Impact
bpf_core_parse_spec() in the Linux kernel incorrectly accepts negative values in CO‑RE accessor strings because the sscanf("%d") conversion silently permits them and the subsequent bounds checks only guard the upper limit. A negative index is treated as an unsigned value far beyond the bounds of the target array, causing an out‑of‑bounds read inside btf_member_bit_offset(). The kernel OOPS occurs during BPF program load, resulting in a deterministic crash whenever a user with CAP_BPF supplies a BPF program that contains a negative CO‑RE index on any struct present in the BTF data.
Affected Systems
As the vulnerability is in the generic Linux kernel, all distributions that ship a kernel with CONFIG_DEBUG_INFO_BTF=y (the default on most modern releases) are affected.

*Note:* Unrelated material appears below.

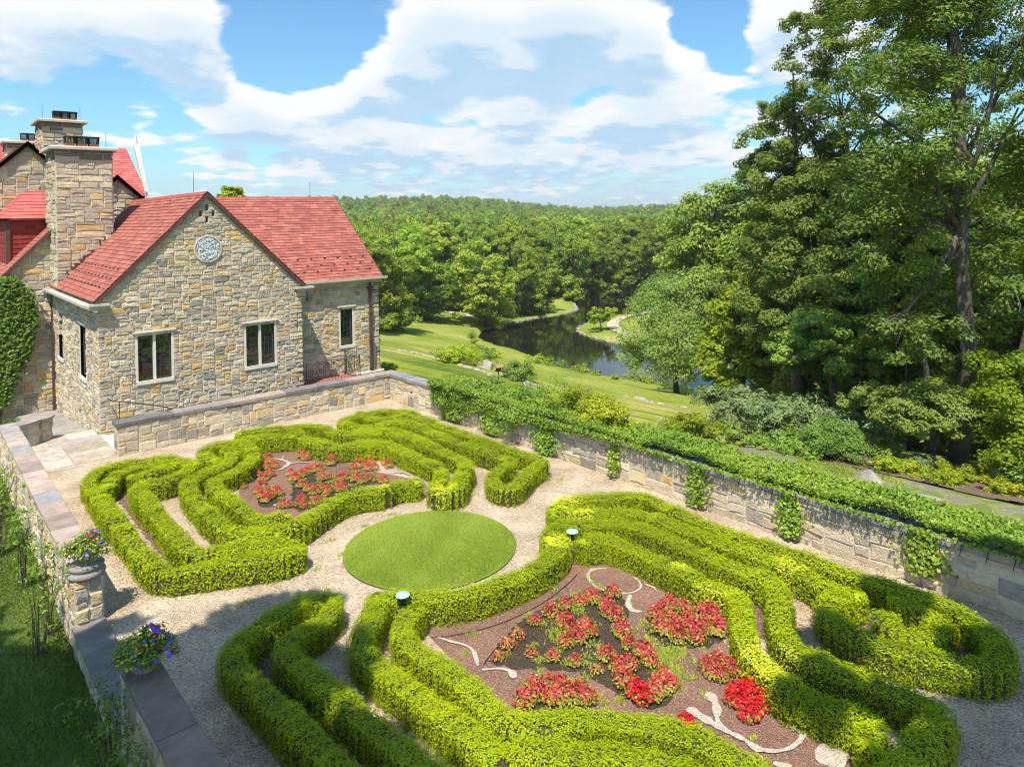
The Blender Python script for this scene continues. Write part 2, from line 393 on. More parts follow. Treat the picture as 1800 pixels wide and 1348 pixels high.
# ------------------------------------------------------------------ masonry and tiles
def clip(poly, planes):
    """convex clip; planes (a,b,c) keep a*u+b*v<=c"""
    for a, b, c in planes:
        out = []
        for i in range(len(poly)):
            p, q = poly[i], poly[(i + 1) % len(poly)]
            dp = a * p[0] + b * p[1] - c; dq = a * q[0] + b * q[1] - c
            if dp <= 0: out.append(p)
            if (dp < 0 < dq) or (dq < 0 < dp):
                s = dp / (dp - dq); out.append((p[0] + (q[0] - p[0]) * s, p[1] + (q[1] - p[1]) * s))
        poly = out
        if len(poly) < 3: return []
    return poly
def parea(P): return abs(sum(P[i][0] * P[(i + 1) % len(P)][1] - P[(i + 1) % len(P)][0] * P[i][1] for i in range(len(P)))) / 2
def rubble(Wd, Ht, cell, holes, rng, sizes):
    nu = max(1, round(Wd / cell[0])); nv = max(1, round(Ht / cell[1]))
    us = np.linspace(0, Wd, nu + 1); vs = np.linspace(0, Ht, nv + 1)
    us[1:-1] += rng.uniform(-.15, .15, nu - 1) * cell[0]; vs[1:-1] += rng.uniform(-.15, .15, nv - 1) * cell[1]
    for (a, b, c, d) in holes:
        for arr, q in ((us, a), (us, c), (vs, b), (vs, d)):
            if arr[0] < q < arr[-1]: arr[np.argmin(abs(arr - q))] = q
    occ = np.zeros((nu, nv), bool)
    for i in range(nu):
        for j in range(nv):
            x = (us[i] + us[i + 1]) / 2; y = (vs[j] + vs[j + 1]) / 2
            for (a, b, c, d) in holes:
                if a < x < c and b < y < d: occ[i, j] = True
    out = []
    for j in range(nv):
        i = 0
        while i < nu:
            if occ[i, j]: i += 1; continue
            w, h = sizes[rng.integers(len(sizes))]
            ww = 1
            while ww < w and i + ww < nu and not occ[i + ww, j]: ww += 1
            if i + ww < nu and not occ[i + ww, j] and (i + ww + 1 == nu or occ[i + ww + 1, j]) and ww > 1: ww += 1
            hh = 1
            while hh < h and j + hh < nv and not occ[i:i + ww, j + hh].any(): hh += 1
            occ[i:i + ww, j:j + hh] = True
            out.append((us[i], vs[j], us[i + ww], vs[j + hh])); i += ww
    return out
def stone_geo(poly, O, U, V, Nn, rng, depth, k=8):
    P = np.array(poly); n = len(P); c = P.mean(0); 
    h = depth * rng.uniform(.55, 1.35)
    sh = np.minimum(.022, .22 * np.linalg.norm(P - c, axis=1))[:, None]
    T = P + nrm(c - P) * sh * rng.uniform(.7, 1.5, (n, 1))
    tl = rng.uniform(-.10, .10, 2)
    hs = h + (T - c) @ tl + rng.uniform(-.25, .25, n) * h
    hs = np.clip(hs, .006, None)
    def wd(Q, z): return O + Q[:, :1] * U + Q[:, 1:] * V + np.asarray(z)[:, None] * Nn
    Vt = np.concatenate([wd(P, np.zeros(n)), wd(T, hs), wd(c[None] + rng.uniform(-.02, .02, (1, 2)), np.array([h * 1.15]))])
    Fc = [(i, (i + 1) % n, n + (i + 1) % n, n + i) for i in range(n)] + [(n + i, n + (i + 1) % n, 2 * n) for i in range(n)]
    return Vt, Fc
def stone_face(parent, O, U, V, Wd, Ht, rng, cell=(.105, .09), sizes=((3, 2), (4, 2), (3, 1), (5, 2), (2, 2), (2, 1), (3, 3), (4, 1)),
               planes=(), holes=(), npart=0, depth=.032, joint=.011, warm=.3, mortar=True, name='stone', circ=None, dark_above=None):
    O = np.asarray(O, float); U = nrm(np.asarray(U, float)); V = nrm(np.asarray(V, float)); Nn = np.cross(U, V)
    polys = []
    for (a, b, c, d) in rubble(Wd, Ht, cell, holes, rng, sizes):
        j = joint * rng.uniform(.7, 1.4); a += j; b += j; c -= j; d -= j
        if c - a < .02 or d - b < .02: continue
        mx = (a + c) / 2; my = (b + d) / 2; q = min(.014, (c - a) * .08, (d - b) * .12)
        pl = [(a, b), (mx, b), (c, b), (c, my), (c, d), (mx, d), (a, d), (a, my)]
        pl = [(x + rng.uniform(-q, q), y + rng.uniform(-q, q)) for x, y in pl]
        pl = clip(pl, planes)
        if len(pl) < 3 or parea(pl) < .0012: continue
        if circ and math.hypot((a + c) / 2 - circ[0], (b + d) / 2 - circ[1]) < circ[2] * .72: continue
        polys.append(pl)
    polys.sort(key=parea, reverse=True)
    rest = MB(); out = []
    for i, pl in enumerate(polys):
        Vt, Fc = stone_geo(pl, O, U, V, Nn, rng, depth); col = stonecol(rng, warm)
        if dark_above and np.mean([q_[1] for q_ in pl]) > dark_above: col = tuple(x * .42 for x in col)  # stones above this height get a darker tone
        if i < npart:
            mb = MB(); mb.add(Vt, Fc, 0, 0.); mb.t = [col] * len(Fc)
            out.append(mb.build(name, M_stone, parent, col=True))
        else:
            k = len(rest.t); rest.add(Vt, Fc, 0, 0.); rest.t[k:] = [col] * len(Fc)
    if rest.f: rest.build('stonework', M_stone, parent, col=True, kind='stuff')
    return out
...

The bug can be triggered on any kernel version prior to the fix, regardless of specific release series, as long as the kernel contains the unpatched bpf_core_parse_spec function.
Risk and Exploitability
The bug requires a program that makes a BPF syscall with CAP_BPF, so an attacker needs privileged capabilities or must compromise a process that runs as root. This makes the attack surface limited to privileged users, but many observability or networking tools load BPF programs at start‑up, so accidental or intentional exploitation is possible. The severity is high because the kernel crashes, yet EPSS data is currently unavailable and the vulnerability is not listed in the CISA KEV catalog. A patched kernel or a mitigation that removes the offending BPF program will prevent the crash.